His argument has been thoroughly and effortlessly countered by several of the Podium Pundits, former White House scribes who know of what they speak.

But the timing of Latimer's op/ed was the greatest rebuttal of all. It came a few days ahead of two speeches by President Obama—the schools talk on Tuesday and the healthcare address on Wednesday—that were serving as the sparks and the substance of two separate and arguably very useful national conversations.

I won't touch the first one, as there's really no way to do it without starting a pointless tire fire.

But as I write this, hours before Obama's healthcare address, it appears to me that the speech—the occasion of the speech, the need to for the speaker and his audience to get their heads together physically and rhetorically—is actually creating, all by itself, the best chance of passing some kind of healthcare reform.

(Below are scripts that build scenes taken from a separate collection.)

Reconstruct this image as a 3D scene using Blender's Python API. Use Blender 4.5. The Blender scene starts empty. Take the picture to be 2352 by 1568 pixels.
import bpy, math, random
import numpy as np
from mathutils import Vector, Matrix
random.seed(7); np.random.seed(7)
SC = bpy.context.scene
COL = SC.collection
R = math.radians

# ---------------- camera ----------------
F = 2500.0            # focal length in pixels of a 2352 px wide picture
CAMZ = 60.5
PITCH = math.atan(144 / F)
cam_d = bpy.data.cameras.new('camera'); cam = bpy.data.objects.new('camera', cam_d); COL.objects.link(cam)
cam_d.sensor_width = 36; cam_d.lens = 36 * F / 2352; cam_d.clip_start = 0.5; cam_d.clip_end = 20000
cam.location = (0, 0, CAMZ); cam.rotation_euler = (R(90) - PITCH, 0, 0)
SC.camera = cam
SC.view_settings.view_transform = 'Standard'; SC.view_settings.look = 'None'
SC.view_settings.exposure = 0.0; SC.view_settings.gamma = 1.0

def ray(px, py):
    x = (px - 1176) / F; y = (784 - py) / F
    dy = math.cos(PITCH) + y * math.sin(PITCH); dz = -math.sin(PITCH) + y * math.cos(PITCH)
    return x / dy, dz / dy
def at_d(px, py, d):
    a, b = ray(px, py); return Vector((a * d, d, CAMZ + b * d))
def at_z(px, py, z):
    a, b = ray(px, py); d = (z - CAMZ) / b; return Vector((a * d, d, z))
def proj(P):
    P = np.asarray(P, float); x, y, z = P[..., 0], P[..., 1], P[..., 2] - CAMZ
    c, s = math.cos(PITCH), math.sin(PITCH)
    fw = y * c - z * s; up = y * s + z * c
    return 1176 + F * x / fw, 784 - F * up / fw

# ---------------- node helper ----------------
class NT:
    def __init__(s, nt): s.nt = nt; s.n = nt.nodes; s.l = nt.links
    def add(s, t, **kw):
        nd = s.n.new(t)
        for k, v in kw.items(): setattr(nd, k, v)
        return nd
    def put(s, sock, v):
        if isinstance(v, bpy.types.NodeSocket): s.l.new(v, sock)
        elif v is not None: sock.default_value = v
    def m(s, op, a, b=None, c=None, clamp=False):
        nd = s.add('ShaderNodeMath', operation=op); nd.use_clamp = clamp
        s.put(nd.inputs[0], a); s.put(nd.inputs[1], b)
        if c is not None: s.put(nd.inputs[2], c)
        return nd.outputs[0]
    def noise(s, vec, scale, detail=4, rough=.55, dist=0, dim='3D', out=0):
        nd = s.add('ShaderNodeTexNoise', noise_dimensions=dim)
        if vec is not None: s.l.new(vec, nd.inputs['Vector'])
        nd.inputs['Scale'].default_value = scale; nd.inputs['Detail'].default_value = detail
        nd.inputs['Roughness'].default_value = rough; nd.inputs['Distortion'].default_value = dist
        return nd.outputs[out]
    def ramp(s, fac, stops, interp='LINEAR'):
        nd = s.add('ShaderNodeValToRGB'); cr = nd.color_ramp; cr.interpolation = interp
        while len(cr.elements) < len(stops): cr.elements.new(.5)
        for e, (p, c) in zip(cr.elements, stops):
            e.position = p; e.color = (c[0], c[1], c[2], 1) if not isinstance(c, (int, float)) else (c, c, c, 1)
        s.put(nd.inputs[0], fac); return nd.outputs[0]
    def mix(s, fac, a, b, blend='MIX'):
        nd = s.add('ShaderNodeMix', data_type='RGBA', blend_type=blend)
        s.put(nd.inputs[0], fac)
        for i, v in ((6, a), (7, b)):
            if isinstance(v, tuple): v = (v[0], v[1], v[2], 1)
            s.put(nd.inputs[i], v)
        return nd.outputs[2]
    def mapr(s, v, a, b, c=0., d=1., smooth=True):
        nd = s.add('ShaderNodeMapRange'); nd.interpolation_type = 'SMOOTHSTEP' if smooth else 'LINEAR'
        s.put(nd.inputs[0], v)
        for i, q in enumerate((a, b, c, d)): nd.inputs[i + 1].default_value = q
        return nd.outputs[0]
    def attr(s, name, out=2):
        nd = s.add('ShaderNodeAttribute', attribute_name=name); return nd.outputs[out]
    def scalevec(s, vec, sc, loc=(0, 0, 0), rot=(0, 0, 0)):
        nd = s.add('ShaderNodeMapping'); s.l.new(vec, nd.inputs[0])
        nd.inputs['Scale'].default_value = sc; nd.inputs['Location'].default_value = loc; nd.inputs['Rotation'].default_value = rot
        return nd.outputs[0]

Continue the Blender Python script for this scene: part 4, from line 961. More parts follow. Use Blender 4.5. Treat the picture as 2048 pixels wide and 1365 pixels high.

Today—for the first time in the course of the healthcare debate—the cable news shows are full of members of Congress making conciliiatory statements, laying the groundwork for compromise, actively trying to figure out what if anything they each can sell to their constituencies.

Meanwhile, you know that the president and his speechwriters are even at this late hour gauging what is politically possible and looking for artful ways to use this speech to argue for it.

It's no sure thing that the speech—or the discussions ahead of it or behind it—will lead straight to healthcare reform. But without the occasion of this speech, healthcare reform would already be dead on the ground, receding in the rearview mirror.

Speeches matter because of their substance; they also matter because they are occasions to come together and have everybody shut up and listen to one person and then react to what we all heard here together.

Speeches will never lose their importance. And speechwriting will always be a vialble trade.